# Start of Data excerpts
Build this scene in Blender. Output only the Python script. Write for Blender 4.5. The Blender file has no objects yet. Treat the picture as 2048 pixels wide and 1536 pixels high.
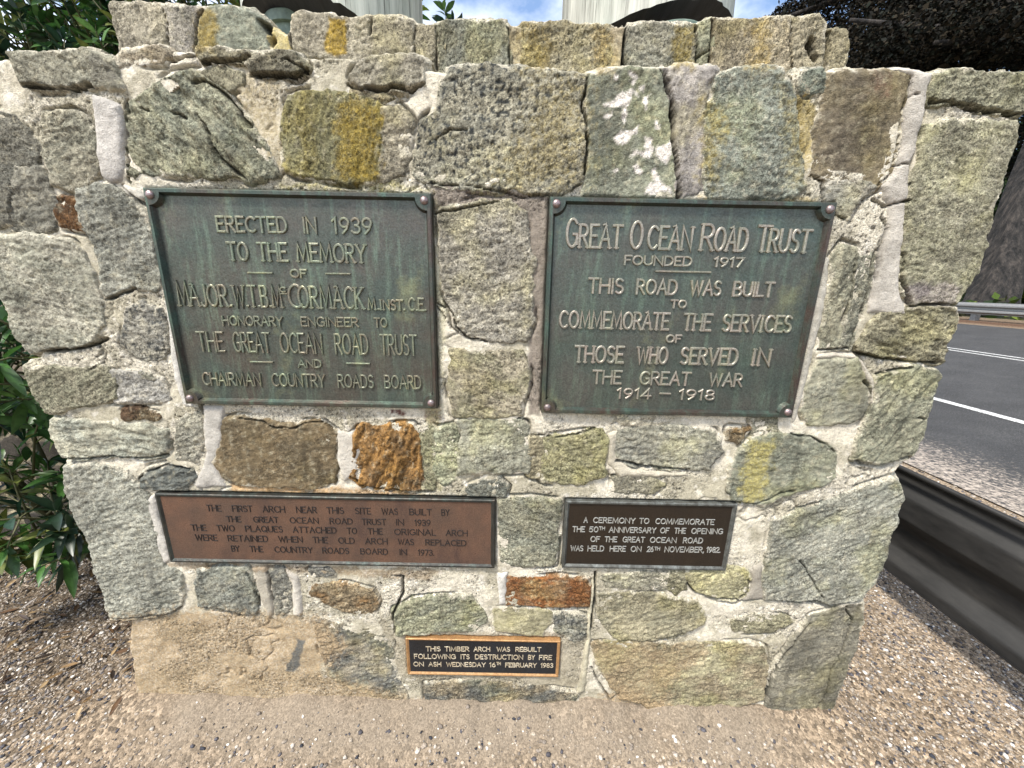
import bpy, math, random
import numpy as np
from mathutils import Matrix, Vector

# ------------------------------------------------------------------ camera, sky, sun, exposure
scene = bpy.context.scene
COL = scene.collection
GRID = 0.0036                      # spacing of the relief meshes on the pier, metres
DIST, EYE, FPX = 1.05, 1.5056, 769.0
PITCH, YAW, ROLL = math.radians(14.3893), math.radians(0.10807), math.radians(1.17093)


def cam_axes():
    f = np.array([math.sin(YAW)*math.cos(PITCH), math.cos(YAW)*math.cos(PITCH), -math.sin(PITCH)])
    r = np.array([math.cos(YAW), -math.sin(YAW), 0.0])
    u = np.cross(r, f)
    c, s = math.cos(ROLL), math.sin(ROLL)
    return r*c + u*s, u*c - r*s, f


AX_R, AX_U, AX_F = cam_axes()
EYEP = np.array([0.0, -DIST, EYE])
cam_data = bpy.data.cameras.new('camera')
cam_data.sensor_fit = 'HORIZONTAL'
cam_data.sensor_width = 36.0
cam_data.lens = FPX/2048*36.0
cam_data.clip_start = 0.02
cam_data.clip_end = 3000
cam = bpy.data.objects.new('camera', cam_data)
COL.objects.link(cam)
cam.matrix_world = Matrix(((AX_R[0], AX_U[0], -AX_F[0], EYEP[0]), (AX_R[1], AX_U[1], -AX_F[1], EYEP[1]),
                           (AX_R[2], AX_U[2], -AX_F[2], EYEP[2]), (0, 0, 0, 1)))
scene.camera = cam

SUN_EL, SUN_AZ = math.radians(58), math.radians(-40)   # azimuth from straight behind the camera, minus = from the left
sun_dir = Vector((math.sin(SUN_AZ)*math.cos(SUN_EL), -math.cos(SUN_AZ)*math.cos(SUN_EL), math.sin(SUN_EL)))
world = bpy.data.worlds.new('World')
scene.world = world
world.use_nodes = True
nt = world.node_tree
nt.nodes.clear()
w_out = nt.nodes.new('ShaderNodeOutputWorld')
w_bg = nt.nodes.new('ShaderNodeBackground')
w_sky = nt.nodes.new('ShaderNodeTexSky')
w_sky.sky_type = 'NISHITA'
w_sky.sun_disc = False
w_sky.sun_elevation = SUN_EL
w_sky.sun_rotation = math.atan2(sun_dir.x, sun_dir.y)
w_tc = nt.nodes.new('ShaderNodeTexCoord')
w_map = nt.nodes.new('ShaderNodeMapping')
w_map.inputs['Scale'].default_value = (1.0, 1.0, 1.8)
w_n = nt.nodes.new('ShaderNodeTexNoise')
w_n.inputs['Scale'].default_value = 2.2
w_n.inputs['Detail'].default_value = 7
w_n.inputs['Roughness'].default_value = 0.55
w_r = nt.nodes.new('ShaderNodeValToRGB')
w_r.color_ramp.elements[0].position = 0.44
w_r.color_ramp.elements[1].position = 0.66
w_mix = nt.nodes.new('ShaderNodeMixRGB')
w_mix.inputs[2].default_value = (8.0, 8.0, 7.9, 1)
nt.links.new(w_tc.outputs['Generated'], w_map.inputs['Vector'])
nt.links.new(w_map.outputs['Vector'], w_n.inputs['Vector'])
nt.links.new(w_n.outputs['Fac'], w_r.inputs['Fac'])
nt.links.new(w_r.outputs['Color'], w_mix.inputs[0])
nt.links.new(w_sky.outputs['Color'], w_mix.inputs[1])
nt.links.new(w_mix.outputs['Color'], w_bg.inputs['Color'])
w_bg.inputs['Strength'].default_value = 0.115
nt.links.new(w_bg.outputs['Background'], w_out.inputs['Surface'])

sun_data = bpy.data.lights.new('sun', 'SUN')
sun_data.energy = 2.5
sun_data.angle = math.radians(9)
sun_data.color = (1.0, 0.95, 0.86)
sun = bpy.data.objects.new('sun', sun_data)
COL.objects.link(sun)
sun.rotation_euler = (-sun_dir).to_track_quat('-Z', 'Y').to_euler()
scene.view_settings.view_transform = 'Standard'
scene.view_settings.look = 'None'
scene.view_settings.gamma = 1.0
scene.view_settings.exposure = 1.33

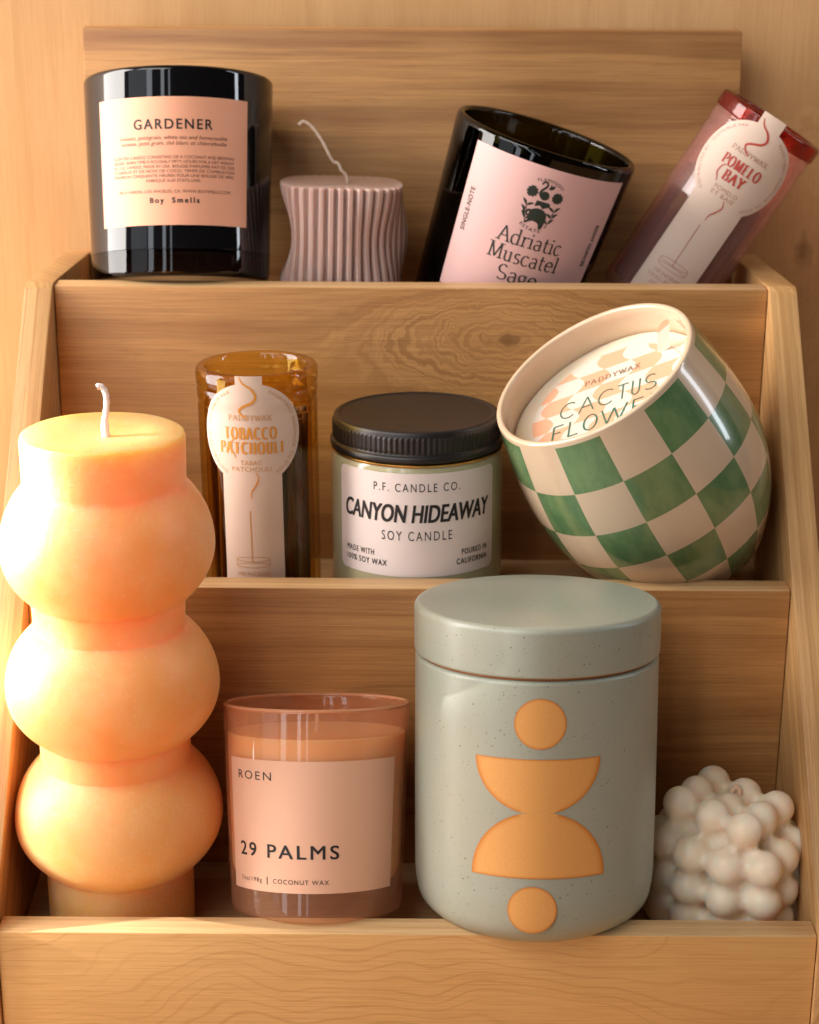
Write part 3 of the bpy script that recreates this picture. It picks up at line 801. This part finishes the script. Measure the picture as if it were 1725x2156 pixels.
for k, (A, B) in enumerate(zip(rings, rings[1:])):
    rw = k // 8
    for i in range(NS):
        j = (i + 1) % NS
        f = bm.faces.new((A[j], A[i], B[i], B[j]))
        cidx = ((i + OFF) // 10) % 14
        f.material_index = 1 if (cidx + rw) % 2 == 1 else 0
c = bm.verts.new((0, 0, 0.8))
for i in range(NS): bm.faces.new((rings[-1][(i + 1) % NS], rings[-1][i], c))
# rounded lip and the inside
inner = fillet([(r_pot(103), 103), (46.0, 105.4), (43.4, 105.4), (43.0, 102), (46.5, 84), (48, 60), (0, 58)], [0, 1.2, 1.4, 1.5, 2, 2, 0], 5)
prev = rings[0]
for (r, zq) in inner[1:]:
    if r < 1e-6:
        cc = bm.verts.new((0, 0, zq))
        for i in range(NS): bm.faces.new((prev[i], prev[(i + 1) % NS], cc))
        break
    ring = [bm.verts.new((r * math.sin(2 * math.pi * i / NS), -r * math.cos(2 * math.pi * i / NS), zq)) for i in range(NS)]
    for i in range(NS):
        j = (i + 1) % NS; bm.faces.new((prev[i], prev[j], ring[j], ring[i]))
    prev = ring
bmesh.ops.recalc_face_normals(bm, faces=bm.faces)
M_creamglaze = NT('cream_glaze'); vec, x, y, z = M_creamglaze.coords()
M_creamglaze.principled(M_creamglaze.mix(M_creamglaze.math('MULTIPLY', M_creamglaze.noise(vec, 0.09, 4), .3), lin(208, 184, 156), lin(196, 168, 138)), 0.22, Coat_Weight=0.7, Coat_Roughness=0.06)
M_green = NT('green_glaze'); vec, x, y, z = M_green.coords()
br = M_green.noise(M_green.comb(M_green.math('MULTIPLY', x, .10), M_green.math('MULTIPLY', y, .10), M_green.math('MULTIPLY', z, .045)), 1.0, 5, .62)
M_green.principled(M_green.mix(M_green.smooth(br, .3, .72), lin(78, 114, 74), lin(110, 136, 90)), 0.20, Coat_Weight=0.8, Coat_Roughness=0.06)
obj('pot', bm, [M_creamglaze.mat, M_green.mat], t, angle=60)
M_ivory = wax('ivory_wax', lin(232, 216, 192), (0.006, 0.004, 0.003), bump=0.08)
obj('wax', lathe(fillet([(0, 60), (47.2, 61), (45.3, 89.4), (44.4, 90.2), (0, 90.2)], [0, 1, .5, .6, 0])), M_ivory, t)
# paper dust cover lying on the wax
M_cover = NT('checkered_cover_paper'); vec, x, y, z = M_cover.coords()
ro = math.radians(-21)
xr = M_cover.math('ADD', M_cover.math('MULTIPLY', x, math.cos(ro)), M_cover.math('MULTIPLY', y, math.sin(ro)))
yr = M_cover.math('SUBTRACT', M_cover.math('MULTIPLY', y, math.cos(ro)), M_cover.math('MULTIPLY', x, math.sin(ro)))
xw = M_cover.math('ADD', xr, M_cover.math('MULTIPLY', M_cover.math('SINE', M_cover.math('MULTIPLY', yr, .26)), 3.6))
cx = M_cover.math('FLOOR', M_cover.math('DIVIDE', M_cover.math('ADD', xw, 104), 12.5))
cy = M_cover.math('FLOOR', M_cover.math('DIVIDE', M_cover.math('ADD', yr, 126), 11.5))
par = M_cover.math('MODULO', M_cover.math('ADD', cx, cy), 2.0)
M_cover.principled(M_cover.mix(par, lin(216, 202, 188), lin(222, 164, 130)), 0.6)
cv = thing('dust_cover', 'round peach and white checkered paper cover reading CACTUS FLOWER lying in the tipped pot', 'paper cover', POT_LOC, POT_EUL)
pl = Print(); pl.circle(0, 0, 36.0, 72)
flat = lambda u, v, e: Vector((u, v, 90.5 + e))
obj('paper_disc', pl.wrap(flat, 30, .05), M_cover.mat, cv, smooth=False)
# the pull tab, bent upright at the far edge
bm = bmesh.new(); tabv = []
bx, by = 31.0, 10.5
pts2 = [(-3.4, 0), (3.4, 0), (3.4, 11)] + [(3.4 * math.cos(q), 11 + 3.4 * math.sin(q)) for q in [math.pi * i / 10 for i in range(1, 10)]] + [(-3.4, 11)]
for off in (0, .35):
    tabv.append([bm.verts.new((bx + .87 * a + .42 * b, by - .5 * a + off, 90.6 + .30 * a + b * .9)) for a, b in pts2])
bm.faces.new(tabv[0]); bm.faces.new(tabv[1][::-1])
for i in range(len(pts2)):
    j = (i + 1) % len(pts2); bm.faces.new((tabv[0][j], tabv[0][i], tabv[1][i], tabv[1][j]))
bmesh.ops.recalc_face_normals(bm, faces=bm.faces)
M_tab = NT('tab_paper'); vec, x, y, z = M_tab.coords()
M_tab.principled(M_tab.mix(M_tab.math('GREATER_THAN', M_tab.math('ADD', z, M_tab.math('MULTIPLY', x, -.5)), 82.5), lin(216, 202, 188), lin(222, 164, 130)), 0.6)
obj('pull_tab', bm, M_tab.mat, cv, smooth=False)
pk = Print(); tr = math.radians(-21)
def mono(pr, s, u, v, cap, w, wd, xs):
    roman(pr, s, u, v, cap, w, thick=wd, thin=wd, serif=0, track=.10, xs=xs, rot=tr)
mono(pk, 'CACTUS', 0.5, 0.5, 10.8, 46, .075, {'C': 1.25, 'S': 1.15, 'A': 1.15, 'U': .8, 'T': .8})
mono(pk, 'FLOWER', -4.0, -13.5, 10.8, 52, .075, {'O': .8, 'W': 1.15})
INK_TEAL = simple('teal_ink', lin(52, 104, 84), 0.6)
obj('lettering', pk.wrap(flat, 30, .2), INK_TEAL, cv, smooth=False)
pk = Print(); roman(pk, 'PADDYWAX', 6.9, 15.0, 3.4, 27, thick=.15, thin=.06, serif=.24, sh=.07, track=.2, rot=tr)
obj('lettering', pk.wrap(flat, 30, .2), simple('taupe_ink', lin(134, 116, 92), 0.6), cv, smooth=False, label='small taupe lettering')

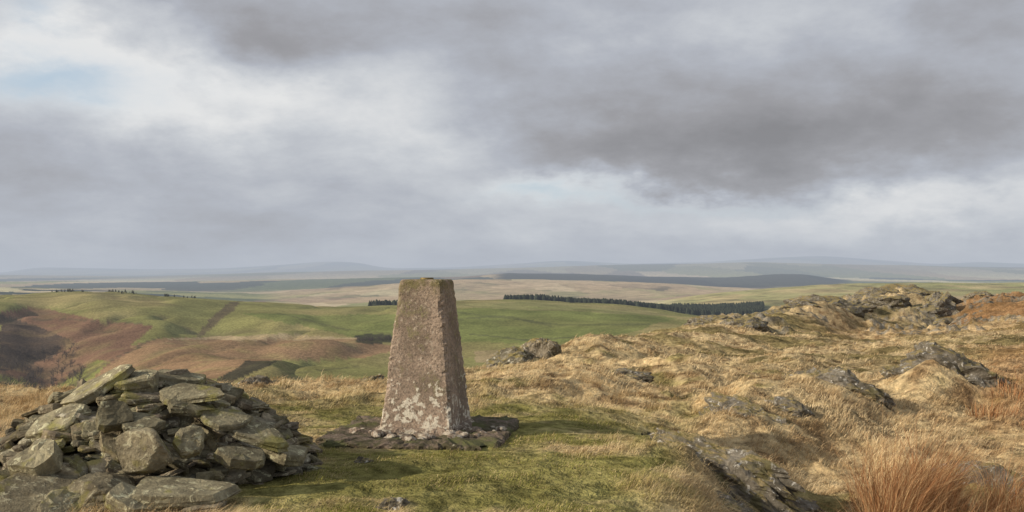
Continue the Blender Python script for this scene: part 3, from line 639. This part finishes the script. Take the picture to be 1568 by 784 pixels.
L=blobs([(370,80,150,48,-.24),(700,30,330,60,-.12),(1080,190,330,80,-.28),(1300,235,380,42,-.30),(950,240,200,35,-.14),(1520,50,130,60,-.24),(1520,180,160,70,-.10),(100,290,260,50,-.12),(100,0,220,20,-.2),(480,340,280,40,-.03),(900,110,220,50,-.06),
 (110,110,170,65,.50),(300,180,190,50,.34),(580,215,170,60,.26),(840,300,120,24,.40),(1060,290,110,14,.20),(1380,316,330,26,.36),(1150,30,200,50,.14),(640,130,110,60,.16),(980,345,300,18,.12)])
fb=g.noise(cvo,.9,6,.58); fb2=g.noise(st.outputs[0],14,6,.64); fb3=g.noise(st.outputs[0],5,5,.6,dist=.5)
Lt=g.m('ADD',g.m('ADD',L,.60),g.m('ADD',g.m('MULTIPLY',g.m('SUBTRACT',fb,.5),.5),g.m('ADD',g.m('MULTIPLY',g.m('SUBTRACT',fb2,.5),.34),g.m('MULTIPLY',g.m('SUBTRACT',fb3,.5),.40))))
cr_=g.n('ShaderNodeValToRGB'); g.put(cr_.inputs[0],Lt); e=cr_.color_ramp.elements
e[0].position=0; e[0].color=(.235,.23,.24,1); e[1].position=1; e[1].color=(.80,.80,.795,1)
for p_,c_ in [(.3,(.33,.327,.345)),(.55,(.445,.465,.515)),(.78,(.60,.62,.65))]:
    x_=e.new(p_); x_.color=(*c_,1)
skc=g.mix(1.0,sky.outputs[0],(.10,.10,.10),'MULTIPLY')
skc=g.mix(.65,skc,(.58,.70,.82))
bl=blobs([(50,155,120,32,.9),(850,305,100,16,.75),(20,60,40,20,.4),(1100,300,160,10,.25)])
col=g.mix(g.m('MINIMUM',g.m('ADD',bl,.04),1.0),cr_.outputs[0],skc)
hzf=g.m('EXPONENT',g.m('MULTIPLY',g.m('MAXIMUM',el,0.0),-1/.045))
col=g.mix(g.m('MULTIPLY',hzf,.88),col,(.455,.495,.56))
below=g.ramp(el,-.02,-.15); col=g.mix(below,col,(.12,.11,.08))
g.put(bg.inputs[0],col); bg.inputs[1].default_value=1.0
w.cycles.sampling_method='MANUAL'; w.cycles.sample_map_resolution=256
# End of Data excerpts
Copy out every line from the data above that has "part" in it.

Write part 3 of the bpy script that recreates this picture. It picks up at line 801. This part finishes the script. Measure the picture as if it were 1725x2156 pixels.
Continue the Blender Python script for this scene: part 3, from line 639. This part finishes the script. Take the picture to be 1568 by 784 pixels.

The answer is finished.